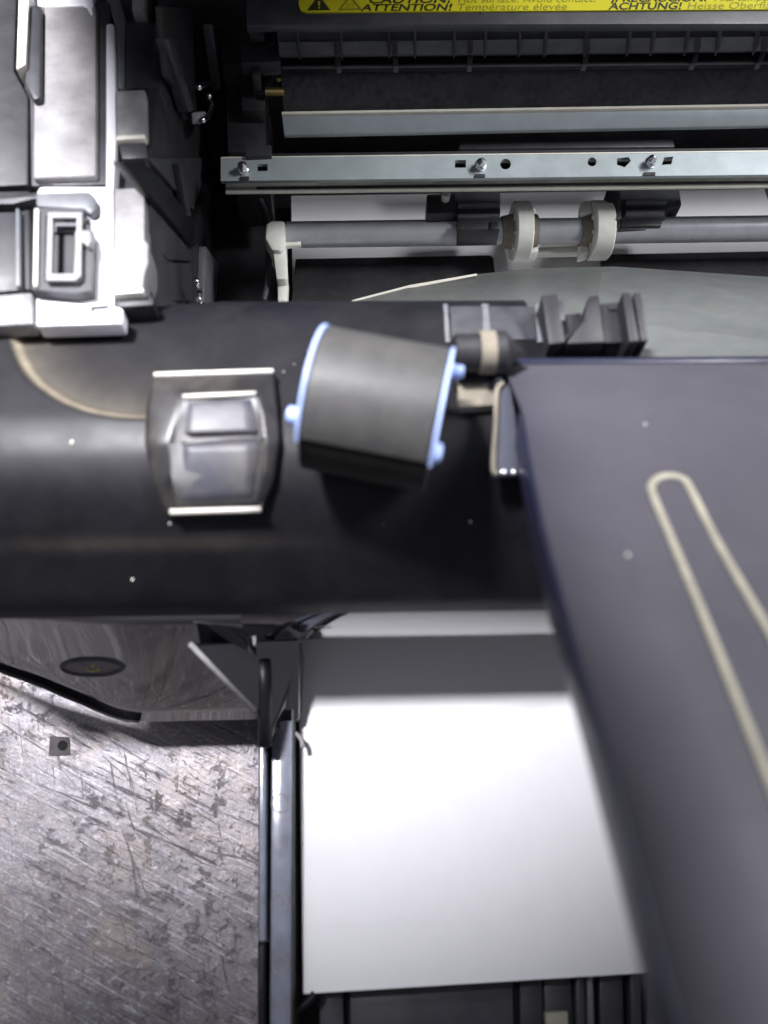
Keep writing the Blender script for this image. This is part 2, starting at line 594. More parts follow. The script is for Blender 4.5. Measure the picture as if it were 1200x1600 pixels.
def text(s, x0, x1, ybase, hpx, mat, bold, shear=0.2, z=lz + 0.00008):
    cu = bpy.data.curves.new('t', 'FONT')
    cu.body = s
    cu.size = 1
    cu.shear = shear
    cu.offset = bold
    cu.space_character = 1.02
    tmp = bpy.data.objects.new('t', cu)
    COL.objects.link(tmp)
    bpy.context.view_layer.update()
    me = bpy.data.meshes.new_from_object(tmp.evaluated_get(bpy.context.evaluated_depsgraph_get()))
    bpy.data.objects.remove(tmp)
    xs = [v.co.x for v in me.vertices]
    a, b = min(xs), max(xs)
    for v in me.vertices:
        fx = (v.co.x - a) / (b - a)
        fy = v.co.y / 0.73
        v.co = Z(x0 + (x1 - x0) * fx, ybase - (x0 + (x1 - x0) * fx - 560) * 0.006 - hpx * fy, z)
    o = link('lettering', me, mat, lab)
    return o


text('CAUTION!', 577, 706, 5, 11, M['ink'], 0.025)
text('Hot surface. Avoid contact.', 716, 930, 5, 11, M['olive'], 0.0)
text('ATTENTION!', 563, 707, 17, 11, M['ink'], 0.025)
text('Température élevée', 716, 886, 17, 11, M['olive'], 0.0)
text('¡PRECAUCIÓN!', 955, 1106, 5, 11, M['ink'], 0.025)
text('Alta temperatura', 1116, 1246, 5, 11, M['olive'], 0.0)
text('ACHTUNG!', 950, 1066, 17, 11, M['ink'], 0.025)
text('Heisse Oberfläche', 1074, 1236, 17, 11, M['olive'], 0.0)
prism('warning_triangle', [(480, 16), (498, -8), (516, 15.5)], lz + 0.00012, 0.0001, M['ink'], lab, bev=0)
prism('exclamation_mark', [(496.5, 2), (500.5, 2), (499.5, 9), (497.5, 9)], lz + 0.0002, 0.00006, M['yellow'], lab, bev=0)
prism('exclamation_mark', circ(498.5, 12, 1.6, 1.3, 10), lz + 0.0002, 0.00006, M['yellow'], lab, bev=0)
holed('warning_triangle', [(528, 15.5), (547, -8), (566, 15)], [[(533, 13.5), (547, -4), (561, 13)]], lz + 0.00018, 0.0001, M['olive'], lab)
text('555', 540, 554, 12, 8, M['olive'], 0.0)

# ---- ribbed fuser guide
gu = prism('ribbed_guide', [(432, 41), (1600, 30), (1600, 68), (436, 82)], [0.104, 0.104, 0.094, 0.094], 0.002, M['mid'], PR)
prism('guide_lip', [(436, 66), (1600, 52), (1600, 69), (437, 83)], [0.1005, 0.1005, 0.0955, 0.0955], 0.001, M['mid'], gu, bev=0.0002)
for x in (464, 531, 607, 648, 710, 759, 813, 854, 918, 986, 1024, 1078, 1128, 1188, 1240):
    s = -(x - 436) * 0.0095
    k = (x - 780) * 0.012
    prism('rib', [(x - 2.2 + k * .3, 40 + s), (x + 2.2 + k * .3, 40 + s), (x + 2 - k, 79 + s), (x - 2 - k, 79 + s)], [0.107, 0.107, 0.098, 0.098], 0.004, M['dark'], gu, bev=0.0002)
sl = prism('slot_channel', [(440, 84), (1600, 68), (1600, 92), (440, 104)], 0.085, 0.003, M['black'], PR)
prism('slot_rim', [(440, 84), (1600, 70), (1600, 74), (440, 88)], 0.0868, 0.001, M['mid'], sl, bev=0.0002)
prism('slot_rim', [(440, 102), (1600, 90), (1600, 93.5), (440, 105)], 0.0868, 0.001, M['mid'], sl, bev=0.0002)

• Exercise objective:
Copy the material above in full and exactly, skipping pictures.

• In response:
Keep writing the Blender script for this image. This is part 2, starting at line 594. More parts follow. The script is for Blender 4.5. Measure the picture as if it were 1200x1600 pixels.
def text(s, x0, x1, ybase, hpx, mat, bold, shear=0.2, z=lz + 0.00008):
    cu = bpy.data.curves.new('t', 'FONT')
    cu.body = s
    cu.size = 1
    cu.shear = shear
    cu.offset = bold
    cu.space_character = 1.02
    tmp = bpy.data.objects.new('t', cu)
    COL.objects.link(tmp)
    bpy.context.view_layer.update()
    me = bpy.data.meshes.new_from_object(tmp.evaluated_get(bpy.context.evaluated_depsgraph_get()))
    bpy.data.objects.remove(tmp)
    xs = [v.co.x for v in me.vertices]
    a, b = min(xs), max(xs)
    for v in me.vertices:
        fx = (v.co.x - a) / (b - a)
        fy = v.co.y / 0.73
        v.co = Z(x0 + (x1 - x0) * fx, ybase - (x0 + (x1 - x0) * fx - 560) * 0.006 - hpx * fy, z)
    o = link('lettering', me, mat, lab)
    return o


text('CAUTION!', 577, 706, 5, 11, M['ink'], 0.025)
text('Hot surface. Avoid contact.', 716, 930, 5, 11, M['olive'], 0.0)
text('ATTENTION!', 563, 707, 17, 11, M['ink'], 0.025)
text('Température élevée', 716, 886, 17, 11, M['olive'], 0.0)
text('¡PRECAUCIÓN!', 955, 1106, 5, 11, M['ink'], 0.025)
text('Alta temperatura', 1116, 1246, 5, 11, M['olive'], 0.0)
text('ACHTUNG!', 950, 1066, 17, 11, M['ink'], 0.025)
text('Heisse Oberfläche', 1074, 1236, 17, 11, M['olive'], 0.0)
prism('warning_triangle', [(480, 16), (498, -8), (516, 15.5)], lz + 0.00012, 0.0001, M['ink'], lab, bev=0)
prism('exclamation_mark', [(496.5, 2), (500.5, 2), (499.5, 9), (497.5, 9)], lz + 0.0002, 0.00006, M['yellow'], lab, bev=0)
prism('exclamation_mark', circ(498.5, 12, 1.6, 1.3, 10), lz + 0.0002, 0.00006, M['yellow'], lab, bev=0)
holed('warning_triangle', [(528, 15.5), (547, -8), (566, 15)], [[(533, 13.5), (547, -4), (561, 13)]], lz + 0.00018, 0.0001, M['olive'], lab)
text('555', 540, 554, 12, 8, M['olive'], 0.0)

# ---- ribbed fuser guide
gu = prism('ribbed_guide', [(432, 41), (1600, 30), (1600, 68), (436, 82)], [0.104, 0.104, 0.094, 0.094], 0.002, M['mid'], PR)
prism('guide_lip', [(436, 66), (1600, 52), (1600, 69), (437, 83)], [0.1005, 0.1005, 0.0955, 0.0955], 0.001, M['mid'], gu, bev=0.0002)
for x in (464, 531, 607, 648, 710, 759, 813, 854, 918, 986, 1024, 1078, 1128, 1188, 1240):
    s = -(x - 436) * 0.0095
    k = (x - 780) * 0.012
    prism('rib', [(x - 2.2 + k * .3, 40 + s), (x + 2.2 + k * .3, 40 + s), (x + 2 - k, 79 + s), (x - 2 - k, 79 + s)], [0.107, 0.107, 0.098, 0.098], 0.004, M['dark'], gu, bev=0.0002)
sl = prism('slot_channel', [(440, 84), (1600, 68), (1600, 92), (440, 104)], 0.085, 0.003, M['black'], PR)
prism('slot_rim', [(440, 84), (1600, 70), (1600, 74), (440, 88)], 0.0868, 0.001, M['mid'], sl, bev=0.0002)
prism('slot_rim', [(440, 102), (1600, 90), (1600, 93.5), (440, 105)], 0.0868, 0.001, M['mid'], sl, bev=0.0002)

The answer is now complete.